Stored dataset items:

══════════════════════════════

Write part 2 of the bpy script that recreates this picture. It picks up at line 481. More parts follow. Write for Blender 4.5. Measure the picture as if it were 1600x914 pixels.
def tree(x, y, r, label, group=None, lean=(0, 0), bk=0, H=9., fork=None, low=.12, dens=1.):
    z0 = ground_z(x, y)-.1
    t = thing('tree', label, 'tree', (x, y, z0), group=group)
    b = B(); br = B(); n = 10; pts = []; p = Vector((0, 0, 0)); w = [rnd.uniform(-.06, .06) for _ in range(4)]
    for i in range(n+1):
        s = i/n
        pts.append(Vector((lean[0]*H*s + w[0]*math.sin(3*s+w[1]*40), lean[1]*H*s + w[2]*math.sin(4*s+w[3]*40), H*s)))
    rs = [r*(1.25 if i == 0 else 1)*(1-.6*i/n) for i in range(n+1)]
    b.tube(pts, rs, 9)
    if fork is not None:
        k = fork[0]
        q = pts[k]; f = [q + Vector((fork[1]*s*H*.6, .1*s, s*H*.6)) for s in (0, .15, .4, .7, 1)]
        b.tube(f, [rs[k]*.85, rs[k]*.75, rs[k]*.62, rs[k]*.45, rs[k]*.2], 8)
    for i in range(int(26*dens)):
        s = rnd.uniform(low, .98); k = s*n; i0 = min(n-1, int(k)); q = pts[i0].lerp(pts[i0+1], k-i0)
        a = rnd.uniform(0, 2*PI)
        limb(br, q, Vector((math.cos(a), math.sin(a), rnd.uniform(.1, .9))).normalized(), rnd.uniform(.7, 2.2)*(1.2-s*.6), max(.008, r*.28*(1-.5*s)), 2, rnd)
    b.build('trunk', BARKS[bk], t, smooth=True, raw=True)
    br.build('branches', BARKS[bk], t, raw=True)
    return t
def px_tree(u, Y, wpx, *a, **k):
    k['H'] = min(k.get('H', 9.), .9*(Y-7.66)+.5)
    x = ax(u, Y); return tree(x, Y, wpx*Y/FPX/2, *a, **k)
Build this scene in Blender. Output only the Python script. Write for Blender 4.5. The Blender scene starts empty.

══════════════════════════════

DIRECTIONS: Of the lines above, copy each that contains "this".

ANSWER:
Write part 2 of the bpy script that recreates this picture. It picks up at line 481. More parts follow. Write for Blender 4.5. Measure the picture as if it were 1600x914 pixels.
Build this scene in Blender. Output only the Python script. Write for Blender 4.5. The Blender scene starts empty.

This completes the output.